**Information given**
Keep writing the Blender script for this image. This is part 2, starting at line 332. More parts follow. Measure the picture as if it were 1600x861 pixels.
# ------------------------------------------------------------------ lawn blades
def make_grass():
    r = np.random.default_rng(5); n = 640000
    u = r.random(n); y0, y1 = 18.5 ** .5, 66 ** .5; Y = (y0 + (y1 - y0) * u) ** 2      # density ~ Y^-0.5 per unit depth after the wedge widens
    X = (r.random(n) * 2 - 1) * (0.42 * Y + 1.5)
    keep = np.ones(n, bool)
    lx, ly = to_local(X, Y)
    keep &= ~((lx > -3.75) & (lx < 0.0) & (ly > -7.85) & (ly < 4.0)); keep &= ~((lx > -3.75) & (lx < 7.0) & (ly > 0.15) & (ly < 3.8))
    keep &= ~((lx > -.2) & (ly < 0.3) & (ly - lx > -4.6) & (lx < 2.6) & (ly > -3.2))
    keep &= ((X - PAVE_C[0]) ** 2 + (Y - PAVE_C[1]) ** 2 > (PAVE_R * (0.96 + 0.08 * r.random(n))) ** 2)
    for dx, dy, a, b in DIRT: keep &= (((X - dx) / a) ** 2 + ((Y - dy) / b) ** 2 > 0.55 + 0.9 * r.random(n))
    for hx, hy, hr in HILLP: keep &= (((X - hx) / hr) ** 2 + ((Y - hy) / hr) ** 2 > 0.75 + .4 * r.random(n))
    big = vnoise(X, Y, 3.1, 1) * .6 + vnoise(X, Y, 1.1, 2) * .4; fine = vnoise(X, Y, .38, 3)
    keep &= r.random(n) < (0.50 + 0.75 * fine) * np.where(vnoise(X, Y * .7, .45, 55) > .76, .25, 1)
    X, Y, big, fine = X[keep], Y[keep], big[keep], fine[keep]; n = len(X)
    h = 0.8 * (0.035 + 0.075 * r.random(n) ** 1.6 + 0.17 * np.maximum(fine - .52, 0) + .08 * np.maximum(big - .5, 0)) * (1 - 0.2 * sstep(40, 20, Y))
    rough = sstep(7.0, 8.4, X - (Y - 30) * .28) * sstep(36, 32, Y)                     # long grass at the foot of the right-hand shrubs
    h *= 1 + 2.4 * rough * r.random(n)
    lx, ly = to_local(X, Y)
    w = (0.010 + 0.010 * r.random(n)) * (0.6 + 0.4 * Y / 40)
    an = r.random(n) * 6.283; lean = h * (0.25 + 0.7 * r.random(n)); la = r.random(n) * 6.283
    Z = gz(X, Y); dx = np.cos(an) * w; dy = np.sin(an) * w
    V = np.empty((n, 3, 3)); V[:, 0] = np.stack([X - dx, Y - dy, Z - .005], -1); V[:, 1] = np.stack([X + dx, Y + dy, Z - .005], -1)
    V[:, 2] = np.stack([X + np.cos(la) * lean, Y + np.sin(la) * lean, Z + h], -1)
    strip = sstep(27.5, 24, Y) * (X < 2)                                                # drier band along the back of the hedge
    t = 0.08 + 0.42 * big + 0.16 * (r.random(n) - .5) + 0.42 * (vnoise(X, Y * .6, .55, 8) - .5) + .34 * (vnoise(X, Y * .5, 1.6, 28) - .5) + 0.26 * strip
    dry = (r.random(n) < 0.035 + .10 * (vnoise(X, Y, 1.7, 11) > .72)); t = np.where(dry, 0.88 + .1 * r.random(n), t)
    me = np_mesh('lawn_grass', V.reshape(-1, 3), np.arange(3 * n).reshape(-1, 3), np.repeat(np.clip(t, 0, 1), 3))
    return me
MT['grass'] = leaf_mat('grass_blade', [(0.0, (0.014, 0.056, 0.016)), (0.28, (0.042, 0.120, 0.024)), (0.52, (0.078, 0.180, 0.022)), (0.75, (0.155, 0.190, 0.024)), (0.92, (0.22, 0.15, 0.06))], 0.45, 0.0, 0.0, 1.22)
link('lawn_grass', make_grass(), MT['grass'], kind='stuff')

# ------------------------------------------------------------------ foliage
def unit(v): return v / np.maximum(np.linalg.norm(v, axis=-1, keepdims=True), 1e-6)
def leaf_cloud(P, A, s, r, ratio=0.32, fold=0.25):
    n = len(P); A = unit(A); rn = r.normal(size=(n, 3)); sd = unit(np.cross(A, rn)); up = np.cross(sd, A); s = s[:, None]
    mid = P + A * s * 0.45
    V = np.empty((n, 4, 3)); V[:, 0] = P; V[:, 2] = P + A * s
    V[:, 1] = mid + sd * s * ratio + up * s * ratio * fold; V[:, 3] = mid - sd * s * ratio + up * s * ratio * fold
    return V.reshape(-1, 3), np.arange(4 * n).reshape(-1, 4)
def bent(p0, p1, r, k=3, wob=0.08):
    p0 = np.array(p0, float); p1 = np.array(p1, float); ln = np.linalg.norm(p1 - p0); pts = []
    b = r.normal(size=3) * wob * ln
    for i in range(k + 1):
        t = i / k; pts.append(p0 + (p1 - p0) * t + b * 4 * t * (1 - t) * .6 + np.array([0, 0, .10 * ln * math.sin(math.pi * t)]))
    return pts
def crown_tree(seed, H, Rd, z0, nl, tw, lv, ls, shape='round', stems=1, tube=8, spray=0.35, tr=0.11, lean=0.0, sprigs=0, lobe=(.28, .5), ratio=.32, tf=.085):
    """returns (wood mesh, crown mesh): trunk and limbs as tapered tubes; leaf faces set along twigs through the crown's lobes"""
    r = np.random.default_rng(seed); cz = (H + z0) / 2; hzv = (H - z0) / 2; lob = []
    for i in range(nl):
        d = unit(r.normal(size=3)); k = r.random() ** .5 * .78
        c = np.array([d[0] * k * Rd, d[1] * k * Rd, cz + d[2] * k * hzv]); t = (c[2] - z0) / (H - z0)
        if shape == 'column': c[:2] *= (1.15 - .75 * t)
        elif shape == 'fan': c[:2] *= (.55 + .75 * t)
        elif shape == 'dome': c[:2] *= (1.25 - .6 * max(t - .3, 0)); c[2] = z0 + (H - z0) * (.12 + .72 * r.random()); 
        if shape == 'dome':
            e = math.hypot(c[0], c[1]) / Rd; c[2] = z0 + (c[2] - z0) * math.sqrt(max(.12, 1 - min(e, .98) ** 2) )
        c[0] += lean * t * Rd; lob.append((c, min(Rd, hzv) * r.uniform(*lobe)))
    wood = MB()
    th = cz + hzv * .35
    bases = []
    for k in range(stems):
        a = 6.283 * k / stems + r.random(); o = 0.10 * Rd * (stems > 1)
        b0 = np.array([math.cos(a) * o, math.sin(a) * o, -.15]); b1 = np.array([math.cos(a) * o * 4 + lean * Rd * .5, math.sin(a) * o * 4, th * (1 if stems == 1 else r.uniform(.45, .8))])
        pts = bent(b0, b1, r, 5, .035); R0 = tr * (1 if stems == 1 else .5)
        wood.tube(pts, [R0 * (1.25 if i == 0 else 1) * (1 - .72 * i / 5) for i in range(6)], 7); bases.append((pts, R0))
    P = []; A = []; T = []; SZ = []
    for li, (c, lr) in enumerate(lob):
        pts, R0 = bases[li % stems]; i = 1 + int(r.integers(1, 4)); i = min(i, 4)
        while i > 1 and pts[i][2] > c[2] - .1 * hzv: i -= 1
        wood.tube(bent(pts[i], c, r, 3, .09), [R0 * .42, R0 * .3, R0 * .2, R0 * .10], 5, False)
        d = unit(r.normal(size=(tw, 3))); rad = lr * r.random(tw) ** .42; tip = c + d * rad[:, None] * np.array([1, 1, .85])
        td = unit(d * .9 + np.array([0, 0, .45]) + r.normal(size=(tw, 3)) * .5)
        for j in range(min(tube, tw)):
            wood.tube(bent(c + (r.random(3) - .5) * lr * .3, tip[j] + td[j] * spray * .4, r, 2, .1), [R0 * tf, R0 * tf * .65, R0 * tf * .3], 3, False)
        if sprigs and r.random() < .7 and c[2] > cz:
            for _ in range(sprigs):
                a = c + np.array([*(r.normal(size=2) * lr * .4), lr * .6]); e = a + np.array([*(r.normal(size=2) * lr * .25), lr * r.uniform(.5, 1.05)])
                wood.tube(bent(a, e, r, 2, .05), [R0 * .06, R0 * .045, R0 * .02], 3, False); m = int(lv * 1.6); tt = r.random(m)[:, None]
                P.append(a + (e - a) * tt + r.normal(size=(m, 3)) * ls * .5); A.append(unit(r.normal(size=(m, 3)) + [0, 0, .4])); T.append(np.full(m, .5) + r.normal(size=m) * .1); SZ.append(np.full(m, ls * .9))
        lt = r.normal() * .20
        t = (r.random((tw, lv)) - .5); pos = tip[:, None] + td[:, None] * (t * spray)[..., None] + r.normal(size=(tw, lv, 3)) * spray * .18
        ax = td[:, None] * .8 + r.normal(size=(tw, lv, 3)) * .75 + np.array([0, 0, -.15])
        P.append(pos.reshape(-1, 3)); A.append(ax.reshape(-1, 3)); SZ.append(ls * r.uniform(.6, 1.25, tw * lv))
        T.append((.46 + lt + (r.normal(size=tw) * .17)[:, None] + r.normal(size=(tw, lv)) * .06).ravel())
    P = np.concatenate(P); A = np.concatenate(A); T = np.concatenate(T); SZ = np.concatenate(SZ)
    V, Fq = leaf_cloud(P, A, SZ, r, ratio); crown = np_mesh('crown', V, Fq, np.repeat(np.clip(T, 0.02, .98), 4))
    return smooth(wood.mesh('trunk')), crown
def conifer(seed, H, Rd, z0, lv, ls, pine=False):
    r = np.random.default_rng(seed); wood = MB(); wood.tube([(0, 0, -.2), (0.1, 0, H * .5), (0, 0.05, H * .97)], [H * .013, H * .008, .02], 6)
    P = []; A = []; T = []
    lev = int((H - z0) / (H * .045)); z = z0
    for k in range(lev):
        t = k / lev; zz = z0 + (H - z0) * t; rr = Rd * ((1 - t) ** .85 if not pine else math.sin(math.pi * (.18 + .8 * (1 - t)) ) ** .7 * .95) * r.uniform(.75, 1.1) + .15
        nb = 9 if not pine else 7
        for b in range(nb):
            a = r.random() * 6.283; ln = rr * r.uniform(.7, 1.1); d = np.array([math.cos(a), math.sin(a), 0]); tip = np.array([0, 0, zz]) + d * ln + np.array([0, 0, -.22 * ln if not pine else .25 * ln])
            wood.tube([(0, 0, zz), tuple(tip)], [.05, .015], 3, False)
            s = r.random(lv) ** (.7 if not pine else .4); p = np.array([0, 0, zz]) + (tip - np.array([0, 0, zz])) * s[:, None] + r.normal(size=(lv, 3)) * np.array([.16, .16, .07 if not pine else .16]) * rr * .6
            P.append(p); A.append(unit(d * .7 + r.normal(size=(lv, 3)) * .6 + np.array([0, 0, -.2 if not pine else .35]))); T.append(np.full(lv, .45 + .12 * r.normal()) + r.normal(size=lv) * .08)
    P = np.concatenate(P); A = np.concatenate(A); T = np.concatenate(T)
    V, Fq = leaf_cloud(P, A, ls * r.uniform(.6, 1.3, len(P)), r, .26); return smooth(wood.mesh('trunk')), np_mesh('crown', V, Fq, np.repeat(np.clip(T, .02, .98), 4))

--

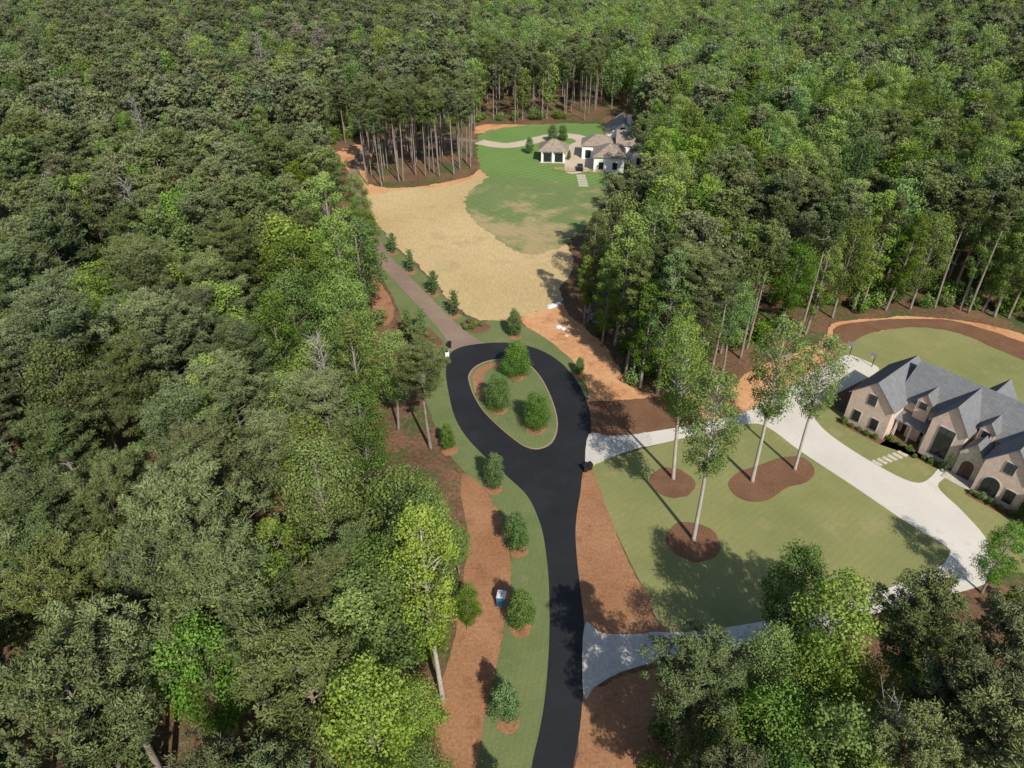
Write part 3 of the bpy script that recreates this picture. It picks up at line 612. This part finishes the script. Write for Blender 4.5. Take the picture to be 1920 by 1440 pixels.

**Instructions to follow**
Your task is to gather all lines from the entries above that hold the word "this".

**Full solution**
Keep writing the Blender script for this image. This is part 2, starting at line 332. More parts follow. Measure the picture as if it were 1600x861 pixels.
Write part 3 of the bpy script that recreates this picture. It picks up at line 612. This part finishes the script. Write for Blender 4.5. Take the picture to be 1920 by 1440 pixels.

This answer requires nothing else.